*TASK GOAL*
From the records below, pull each line that has "Write".

*DATA FOR THIS EXERCISE*
§ §
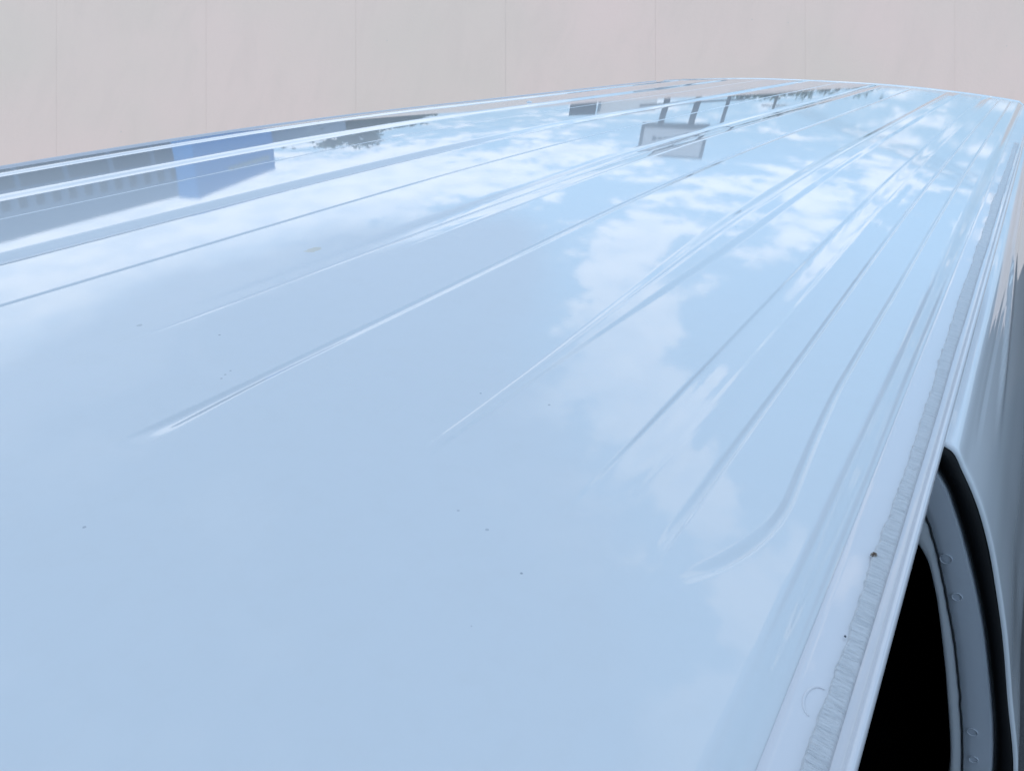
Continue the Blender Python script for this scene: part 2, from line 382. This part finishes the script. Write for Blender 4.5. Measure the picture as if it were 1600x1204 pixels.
§ §
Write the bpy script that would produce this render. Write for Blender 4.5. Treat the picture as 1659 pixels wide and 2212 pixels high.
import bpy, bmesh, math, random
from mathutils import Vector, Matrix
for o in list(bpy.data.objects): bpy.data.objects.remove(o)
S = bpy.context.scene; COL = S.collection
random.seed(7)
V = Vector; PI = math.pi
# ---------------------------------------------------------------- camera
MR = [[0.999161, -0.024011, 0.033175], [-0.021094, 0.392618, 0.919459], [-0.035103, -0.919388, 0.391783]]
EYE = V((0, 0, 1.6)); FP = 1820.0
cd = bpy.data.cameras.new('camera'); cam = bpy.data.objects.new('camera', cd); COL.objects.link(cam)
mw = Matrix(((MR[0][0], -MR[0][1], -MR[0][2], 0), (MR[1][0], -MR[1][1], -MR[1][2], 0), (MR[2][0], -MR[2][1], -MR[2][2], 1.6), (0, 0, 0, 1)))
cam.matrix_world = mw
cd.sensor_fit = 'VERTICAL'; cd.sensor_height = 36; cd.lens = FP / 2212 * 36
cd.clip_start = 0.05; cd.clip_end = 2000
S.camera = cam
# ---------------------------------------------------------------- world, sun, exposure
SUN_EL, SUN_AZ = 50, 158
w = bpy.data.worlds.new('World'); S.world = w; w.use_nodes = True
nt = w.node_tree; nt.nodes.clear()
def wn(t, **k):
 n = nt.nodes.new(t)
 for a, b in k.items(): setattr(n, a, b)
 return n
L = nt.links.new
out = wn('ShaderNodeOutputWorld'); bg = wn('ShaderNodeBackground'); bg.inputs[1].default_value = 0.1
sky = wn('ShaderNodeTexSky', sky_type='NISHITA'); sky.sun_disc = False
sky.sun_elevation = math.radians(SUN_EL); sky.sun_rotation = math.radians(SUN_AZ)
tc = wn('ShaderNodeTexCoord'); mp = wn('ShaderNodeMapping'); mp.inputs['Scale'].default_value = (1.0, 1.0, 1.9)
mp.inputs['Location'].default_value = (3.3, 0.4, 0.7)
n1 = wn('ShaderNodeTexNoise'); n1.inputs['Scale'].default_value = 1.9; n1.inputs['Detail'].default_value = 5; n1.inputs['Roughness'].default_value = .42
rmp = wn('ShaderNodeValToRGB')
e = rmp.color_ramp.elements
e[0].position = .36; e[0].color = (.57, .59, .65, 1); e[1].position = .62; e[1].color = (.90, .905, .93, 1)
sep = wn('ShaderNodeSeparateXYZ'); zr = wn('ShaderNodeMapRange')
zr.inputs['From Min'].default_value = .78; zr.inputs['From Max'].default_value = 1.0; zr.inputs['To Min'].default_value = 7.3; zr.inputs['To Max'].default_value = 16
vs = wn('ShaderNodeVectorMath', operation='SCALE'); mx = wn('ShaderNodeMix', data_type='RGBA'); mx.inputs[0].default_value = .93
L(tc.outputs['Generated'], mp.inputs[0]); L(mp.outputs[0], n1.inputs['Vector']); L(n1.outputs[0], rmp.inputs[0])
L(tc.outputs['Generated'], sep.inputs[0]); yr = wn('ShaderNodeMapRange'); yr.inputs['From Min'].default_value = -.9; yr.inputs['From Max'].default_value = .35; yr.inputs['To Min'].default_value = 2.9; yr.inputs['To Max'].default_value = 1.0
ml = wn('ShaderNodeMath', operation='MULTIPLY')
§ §
*RESULT OF THIS EXERCISE*
Continue the Blender Python script for this scene: part 2, from line 382. This part finishes the script. Write for Blender 4.5. Measure the picture as if it were 1600x1204 pixels.
Write the bpy script that would produce this render. Write for Blender 4.5. Treat the picture as 1659 pixels wide and 2212 pixels high.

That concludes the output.